Republic & Another v Jackson Langat [2016] KEHC 5720 (KLR)
Full Case Text
REPUBLIC OF KENYA
IN THE HIGH COURT OF KENYA AT KISII
MISC. CIVIL APPLICATION NO. 12 OF 2015
IN THE MATTER OF AN APPLICATION BY JACKSON LANGAT FOR LEAVE TO APPLY FOR JUDICIAL REVIEW ORDERS IN THE NATURE OF MANDAMUS
AND
IN THE MATTER OF KISII CHIEF MAGISTRATE’S COURT CASE NO. 1238 OF 1996 JACKSON LANGAT .VS. SOTIK TEA CO. LTD
BETWEEN
REPUBLIC………………………….…..…….…………………… APPLICANT
THE CHIEF REGISTRAR JUDICIARY………….…..………..RESPONDENT
VERSUS
JACKSON LANGAT ………………………………..EX-PARTE APPLICANT
RULING
1. The leave to file application for the Judicial Review order of mandamus was sought for by the applicant Jackson Langat, against the Chief Registrar of the Judiciary (respondent) vide the Chamber Summons dated 1st October 2015. The leave was accordingly granted.
The substantive application was to be filed within twenty one (21) days from the 9th December 2015, when the application for leave was heard and granted ex-parte the respondent. (see, Order 53 Rule 3(1) of the Civil Procedure Rules, 2010).
Under Order 50 Rule 4 of CPR, it is stated that:-
“Except where otherwise directed by a judge for reasons to be recorded in writing, the period between the twenty first day of December in any year and the thirteenth day of January in the year next following, both days included shall be omitted from any computation of time (whether under these rules or any order of the court) for the amending, delivery or filing of any pleading or the doing of any other acts.
Provided that this rule shall not apply to any application in respect of a temporary injunction”.
2. Therefore, the substantive application ought to have been filed and served on or prior to the 29th day of January 2016. However, the relevant Notice of Motion dated 19th December 2015 was filed on 21st December 2015,when time stopped running and was served on23rd December 2015,when time had already stopped running for filing any pleadings or doing any act.

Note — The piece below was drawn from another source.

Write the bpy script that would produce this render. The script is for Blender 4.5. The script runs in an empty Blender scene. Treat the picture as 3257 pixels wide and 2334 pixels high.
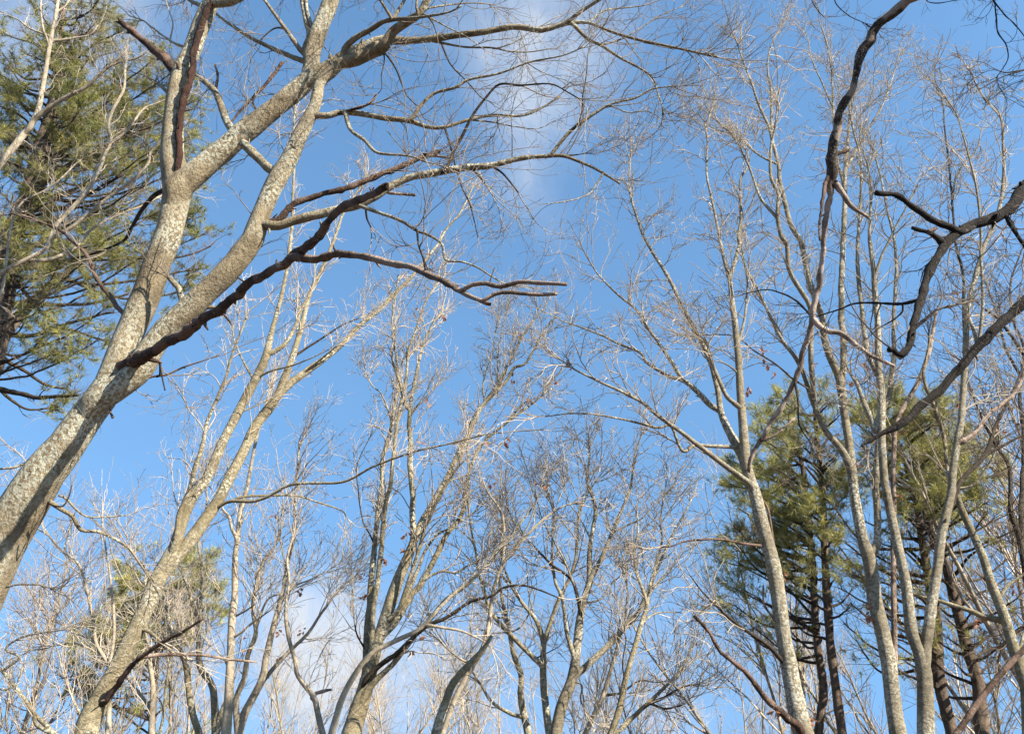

There is indication on the body of the motion that it was re-filed on 18th January 2016, but there is no indication that service upon the respondent was effected at any time from that day. The applicant therefore relied on the earlier service effected on 23rd December 2015, which was erroneous and the later service dated 7th January 2016, which was also erroneous because time was not running at the time and what was served was a hearing notice.
Suffice to say that the respondent was served twice when time had stopped running. The hearing date for the application was thus fixed pre-maturely. Perhaps this explains why the respondent has not filed any response.
3. Although the fault aforementioned is procedural it is costly as the period within which time stops running for purposes of any process save that to do with temporary injunction is embedded in law. In any event, this is a judicial review matter which is special in nature such that anything to do with time must be strictly observed.
For all the foregoing reasons, it is the view of the court that the proceedings undertaken herein on 19th January 2016, which resulted in the applicant filing his submission were pre-mature. It would in the circumstances be unfair and unjust to the respondent if this court were to render a ruling on the main application when clearly service upon the respondent was faulty. It would be tantamount to condemning the respondent unheard which is very much against the principles of natural justice.
4. It is therefore directed and ordered by this court that the respondent be properly and effectively served with the substantive application and a fresh hearing date to be fixed in the registry. A ruling on the main application can only be rendered after all the parties have been given an opportunity to be heard on the merits.
J.R. KARANJA
JUDGE
Read and signed this 21st day of March 2016.